▶ PROVIDED DATA:
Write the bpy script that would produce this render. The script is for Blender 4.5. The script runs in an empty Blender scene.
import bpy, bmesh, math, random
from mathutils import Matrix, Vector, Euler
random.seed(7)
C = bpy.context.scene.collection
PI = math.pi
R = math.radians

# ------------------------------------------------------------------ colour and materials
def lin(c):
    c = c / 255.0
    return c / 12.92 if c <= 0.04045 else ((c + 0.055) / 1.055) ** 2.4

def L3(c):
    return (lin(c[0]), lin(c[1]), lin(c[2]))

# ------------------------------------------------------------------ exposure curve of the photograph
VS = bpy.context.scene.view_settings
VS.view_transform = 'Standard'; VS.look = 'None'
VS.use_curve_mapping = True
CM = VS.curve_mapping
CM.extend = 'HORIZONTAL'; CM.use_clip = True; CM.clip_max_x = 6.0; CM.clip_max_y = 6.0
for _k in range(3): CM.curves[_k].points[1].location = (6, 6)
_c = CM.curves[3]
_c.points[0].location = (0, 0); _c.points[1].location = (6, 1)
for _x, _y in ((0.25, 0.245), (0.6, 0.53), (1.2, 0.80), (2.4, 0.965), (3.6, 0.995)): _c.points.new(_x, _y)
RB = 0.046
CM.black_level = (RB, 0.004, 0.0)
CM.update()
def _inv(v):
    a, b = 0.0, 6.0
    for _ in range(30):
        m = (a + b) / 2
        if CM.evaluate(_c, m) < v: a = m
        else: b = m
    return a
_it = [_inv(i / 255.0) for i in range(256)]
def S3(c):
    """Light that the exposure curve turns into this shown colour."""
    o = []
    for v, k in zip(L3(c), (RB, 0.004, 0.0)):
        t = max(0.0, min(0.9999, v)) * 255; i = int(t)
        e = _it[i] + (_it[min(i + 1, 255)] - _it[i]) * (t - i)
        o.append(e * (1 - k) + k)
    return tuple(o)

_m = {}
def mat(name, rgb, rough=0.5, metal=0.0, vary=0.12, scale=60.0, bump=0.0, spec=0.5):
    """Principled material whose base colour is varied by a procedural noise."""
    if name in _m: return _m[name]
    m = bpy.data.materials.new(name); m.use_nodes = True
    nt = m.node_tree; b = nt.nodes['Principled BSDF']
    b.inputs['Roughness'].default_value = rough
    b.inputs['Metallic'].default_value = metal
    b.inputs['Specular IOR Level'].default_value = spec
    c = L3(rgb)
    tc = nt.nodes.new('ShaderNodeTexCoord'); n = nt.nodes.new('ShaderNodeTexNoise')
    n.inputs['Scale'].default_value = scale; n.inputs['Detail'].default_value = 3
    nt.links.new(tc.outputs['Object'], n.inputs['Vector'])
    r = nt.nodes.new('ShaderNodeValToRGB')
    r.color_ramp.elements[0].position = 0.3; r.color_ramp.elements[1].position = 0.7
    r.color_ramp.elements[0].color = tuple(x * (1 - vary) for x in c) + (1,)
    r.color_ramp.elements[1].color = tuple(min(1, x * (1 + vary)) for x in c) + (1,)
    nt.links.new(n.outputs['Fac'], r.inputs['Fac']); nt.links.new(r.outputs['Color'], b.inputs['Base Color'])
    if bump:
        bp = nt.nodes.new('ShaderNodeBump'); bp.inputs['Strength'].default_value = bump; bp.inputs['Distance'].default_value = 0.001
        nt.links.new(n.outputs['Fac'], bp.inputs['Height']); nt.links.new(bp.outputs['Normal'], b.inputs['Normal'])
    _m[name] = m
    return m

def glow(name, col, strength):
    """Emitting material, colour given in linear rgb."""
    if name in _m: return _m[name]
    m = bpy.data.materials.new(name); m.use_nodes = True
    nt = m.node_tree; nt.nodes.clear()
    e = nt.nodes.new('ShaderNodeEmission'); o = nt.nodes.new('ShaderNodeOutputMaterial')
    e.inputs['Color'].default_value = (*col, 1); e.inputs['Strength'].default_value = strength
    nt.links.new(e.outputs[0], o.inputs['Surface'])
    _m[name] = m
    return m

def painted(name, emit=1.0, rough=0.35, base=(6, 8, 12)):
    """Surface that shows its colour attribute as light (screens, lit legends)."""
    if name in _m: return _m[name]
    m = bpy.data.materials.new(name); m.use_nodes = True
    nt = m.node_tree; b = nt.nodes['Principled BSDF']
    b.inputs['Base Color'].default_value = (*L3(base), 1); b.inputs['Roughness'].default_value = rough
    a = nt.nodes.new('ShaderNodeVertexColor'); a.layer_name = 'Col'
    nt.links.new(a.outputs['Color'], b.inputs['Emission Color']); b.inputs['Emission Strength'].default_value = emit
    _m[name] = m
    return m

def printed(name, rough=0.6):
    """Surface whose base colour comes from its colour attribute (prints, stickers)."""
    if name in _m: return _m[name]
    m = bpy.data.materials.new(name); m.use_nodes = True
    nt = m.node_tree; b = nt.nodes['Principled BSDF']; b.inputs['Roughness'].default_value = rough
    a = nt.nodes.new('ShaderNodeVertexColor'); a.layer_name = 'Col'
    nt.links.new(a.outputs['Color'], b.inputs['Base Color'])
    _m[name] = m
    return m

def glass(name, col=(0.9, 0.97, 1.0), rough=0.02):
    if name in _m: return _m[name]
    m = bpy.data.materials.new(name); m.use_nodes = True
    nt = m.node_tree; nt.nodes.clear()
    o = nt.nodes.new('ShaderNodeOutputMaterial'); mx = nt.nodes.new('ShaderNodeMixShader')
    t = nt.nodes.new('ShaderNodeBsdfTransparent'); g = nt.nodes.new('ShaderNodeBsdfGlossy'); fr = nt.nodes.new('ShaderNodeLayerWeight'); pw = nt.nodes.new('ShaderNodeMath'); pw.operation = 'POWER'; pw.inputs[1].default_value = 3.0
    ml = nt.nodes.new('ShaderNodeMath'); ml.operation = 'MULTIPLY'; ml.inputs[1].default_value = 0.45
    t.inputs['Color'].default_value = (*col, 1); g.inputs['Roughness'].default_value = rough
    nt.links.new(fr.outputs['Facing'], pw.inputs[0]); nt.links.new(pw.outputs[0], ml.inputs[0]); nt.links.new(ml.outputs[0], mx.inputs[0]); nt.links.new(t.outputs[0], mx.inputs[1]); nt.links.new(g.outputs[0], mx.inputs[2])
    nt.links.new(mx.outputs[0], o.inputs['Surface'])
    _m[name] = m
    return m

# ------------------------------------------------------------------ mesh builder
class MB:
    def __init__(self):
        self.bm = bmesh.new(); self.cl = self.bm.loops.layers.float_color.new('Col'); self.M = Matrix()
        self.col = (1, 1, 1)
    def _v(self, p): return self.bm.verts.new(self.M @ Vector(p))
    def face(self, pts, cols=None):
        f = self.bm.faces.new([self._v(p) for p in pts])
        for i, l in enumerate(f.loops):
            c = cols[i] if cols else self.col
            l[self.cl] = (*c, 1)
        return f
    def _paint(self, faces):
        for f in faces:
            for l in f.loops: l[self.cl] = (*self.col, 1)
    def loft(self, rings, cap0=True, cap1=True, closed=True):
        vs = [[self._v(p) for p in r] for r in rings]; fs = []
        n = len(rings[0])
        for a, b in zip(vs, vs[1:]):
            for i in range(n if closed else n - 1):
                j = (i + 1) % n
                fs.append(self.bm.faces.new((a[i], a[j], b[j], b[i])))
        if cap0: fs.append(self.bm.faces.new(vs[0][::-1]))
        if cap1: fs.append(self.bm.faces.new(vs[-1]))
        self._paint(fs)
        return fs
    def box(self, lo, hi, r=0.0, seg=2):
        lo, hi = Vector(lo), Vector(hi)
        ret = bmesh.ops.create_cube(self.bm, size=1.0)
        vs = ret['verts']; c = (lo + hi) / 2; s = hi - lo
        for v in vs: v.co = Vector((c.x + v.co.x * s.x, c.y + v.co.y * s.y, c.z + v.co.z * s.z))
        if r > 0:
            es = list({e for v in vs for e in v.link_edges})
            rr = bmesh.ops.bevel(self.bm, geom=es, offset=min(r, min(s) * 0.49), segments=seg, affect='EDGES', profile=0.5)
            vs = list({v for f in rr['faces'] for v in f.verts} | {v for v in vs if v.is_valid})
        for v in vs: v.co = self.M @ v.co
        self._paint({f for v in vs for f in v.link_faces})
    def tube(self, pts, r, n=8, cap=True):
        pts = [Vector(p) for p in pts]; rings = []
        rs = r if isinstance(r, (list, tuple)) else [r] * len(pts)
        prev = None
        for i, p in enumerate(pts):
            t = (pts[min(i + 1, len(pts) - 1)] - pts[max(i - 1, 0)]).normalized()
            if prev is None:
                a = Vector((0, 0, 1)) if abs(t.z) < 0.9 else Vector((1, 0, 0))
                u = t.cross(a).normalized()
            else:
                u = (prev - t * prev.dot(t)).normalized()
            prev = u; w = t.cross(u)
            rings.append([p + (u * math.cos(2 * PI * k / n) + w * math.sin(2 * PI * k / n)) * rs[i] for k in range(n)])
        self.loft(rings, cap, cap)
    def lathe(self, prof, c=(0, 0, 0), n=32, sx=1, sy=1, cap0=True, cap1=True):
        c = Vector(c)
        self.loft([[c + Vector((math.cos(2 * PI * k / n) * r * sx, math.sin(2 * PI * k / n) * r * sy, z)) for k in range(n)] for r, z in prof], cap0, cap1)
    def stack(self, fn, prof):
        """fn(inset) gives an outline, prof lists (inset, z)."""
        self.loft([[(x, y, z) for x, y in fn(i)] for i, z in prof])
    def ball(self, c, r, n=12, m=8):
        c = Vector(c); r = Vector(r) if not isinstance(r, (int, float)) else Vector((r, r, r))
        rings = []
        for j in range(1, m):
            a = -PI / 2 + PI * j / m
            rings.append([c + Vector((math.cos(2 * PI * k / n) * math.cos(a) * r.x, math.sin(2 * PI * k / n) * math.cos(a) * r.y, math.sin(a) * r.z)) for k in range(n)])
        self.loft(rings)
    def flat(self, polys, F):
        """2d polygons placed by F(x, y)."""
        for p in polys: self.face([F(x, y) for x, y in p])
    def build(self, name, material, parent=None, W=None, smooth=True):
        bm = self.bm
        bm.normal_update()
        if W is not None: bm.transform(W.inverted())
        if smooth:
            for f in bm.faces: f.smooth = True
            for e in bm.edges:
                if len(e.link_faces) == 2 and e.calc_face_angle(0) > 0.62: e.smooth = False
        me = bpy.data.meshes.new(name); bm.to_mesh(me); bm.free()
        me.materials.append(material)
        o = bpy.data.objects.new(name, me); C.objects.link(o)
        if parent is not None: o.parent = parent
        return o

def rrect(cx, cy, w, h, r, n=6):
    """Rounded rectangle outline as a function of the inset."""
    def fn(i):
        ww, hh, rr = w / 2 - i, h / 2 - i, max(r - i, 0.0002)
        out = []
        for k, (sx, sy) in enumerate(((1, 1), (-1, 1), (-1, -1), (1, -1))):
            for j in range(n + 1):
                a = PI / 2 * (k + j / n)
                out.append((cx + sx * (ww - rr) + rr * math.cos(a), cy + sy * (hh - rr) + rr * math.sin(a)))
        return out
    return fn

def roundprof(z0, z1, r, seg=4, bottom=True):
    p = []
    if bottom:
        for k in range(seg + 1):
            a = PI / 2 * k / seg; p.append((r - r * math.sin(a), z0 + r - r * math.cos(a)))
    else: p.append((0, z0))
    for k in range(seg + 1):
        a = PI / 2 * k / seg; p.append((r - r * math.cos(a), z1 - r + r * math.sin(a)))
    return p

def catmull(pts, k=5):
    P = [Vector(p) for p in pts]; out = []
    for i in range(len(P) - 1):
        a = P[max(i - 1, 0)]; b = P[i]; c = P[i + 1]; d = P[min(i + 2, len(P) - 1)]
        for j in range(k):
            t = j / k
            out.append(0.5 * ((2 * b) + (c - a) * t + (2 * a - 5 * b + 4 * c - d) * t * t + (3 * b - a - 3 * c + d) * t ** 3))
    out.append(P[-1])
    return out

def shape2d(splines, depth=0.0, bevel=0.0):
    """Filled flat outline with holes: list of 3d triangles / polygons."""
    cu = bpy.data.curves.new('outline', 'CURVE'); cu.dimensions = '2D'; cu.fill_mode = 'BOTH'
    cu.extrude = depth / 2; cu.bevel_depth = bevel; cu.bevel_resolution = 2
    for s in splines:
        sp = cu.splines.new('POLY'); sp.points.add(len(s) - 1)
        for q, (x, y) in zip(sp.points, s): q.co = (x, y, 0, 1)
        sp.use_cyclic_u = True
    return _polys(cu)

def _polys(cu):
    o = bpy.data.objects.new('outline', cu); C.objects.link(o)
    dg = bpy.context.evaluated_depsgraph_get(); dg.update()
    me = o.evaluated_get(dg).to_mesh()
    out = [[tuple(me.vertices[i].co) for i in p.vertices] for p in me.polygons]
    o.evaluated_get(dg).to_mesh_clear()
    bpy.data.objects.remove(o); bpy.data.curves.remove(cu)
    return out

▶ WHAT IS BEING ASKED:
Starting at the first line of the material above, reproduce each line exactly up to and including the line with "return tuple(o)".

▶ WRITTEN SOLUTION:
Write the bpy script that would produce this render. The script is for Blender 4.5. The script runs in an empty Blender scene.
import bpy, bmesh, math, random
from mathutils import Matrix, Vector, Euler
random.seed(7)
C = bpy.context.scene.collection
PI = math.pi
R = math.radians

# ------------------------------------------------------------------ colour and materials
def lin(c):
    c = c / 255.0
    return c / 12.92 if c <= 0.04045 else ((c + 0.055) / 1.055) ** 2.4

def L3(c):
    return (lin(c[0]), lin(c[1]), lin(c[2]))

# ------------------------------------------------------------------ exposure curve of the photograph
VS = bpy.context.scene.view_settings
VS.view_transform = 'Standard'; VS.look = 'None'
VS.use_curve_mapping = True
CM = VS.curve_mapping
CM.extend = 'HORIZONTAL'; CM.use_clip = True; CM.clip_max_x = 6.0; CM.clip_max_y = 6.0
for _k in range(3): CM.curves[_k].points[1].location = (6, 6)
_c = CM.curves[3]
_c.points[0].location = (0, 0); _c.points[1].location = (6, 1)
for _x, _y in ((0.25, 0.245), (0.6, 0.53), (1.2, 0.80), (2.4, 0.965), (3.6, 0.995)): _c.points.new(_x, _y)
RB = 0.046
CM.black_level = (RB, 0.004, 0.0)
CM.update()
def _inv(v):
    a, b = 0.0, 6.0
    for _ in range(30):
        m = (a + b) / 2
        if CM.evaluate(_c, m) < v: a = m
        else: b = m
    return a
_it = [_inv(i / 255.0) for i in range(256)]
def S3(c):
    """Light that the exposure curve turns into this shown colour."""
    o = []
    for v, k in zip(L3(c), (RB, 0.004, 0.0)):
        t = max(0.0, min(0.9999, v)) * 255; i = int(t)
        e = _it[i] + (_it[min(i + 1, 255)] - _it[i]) * (t - i)
        o.append(e * (1 - k) + k)
    return tuple(o)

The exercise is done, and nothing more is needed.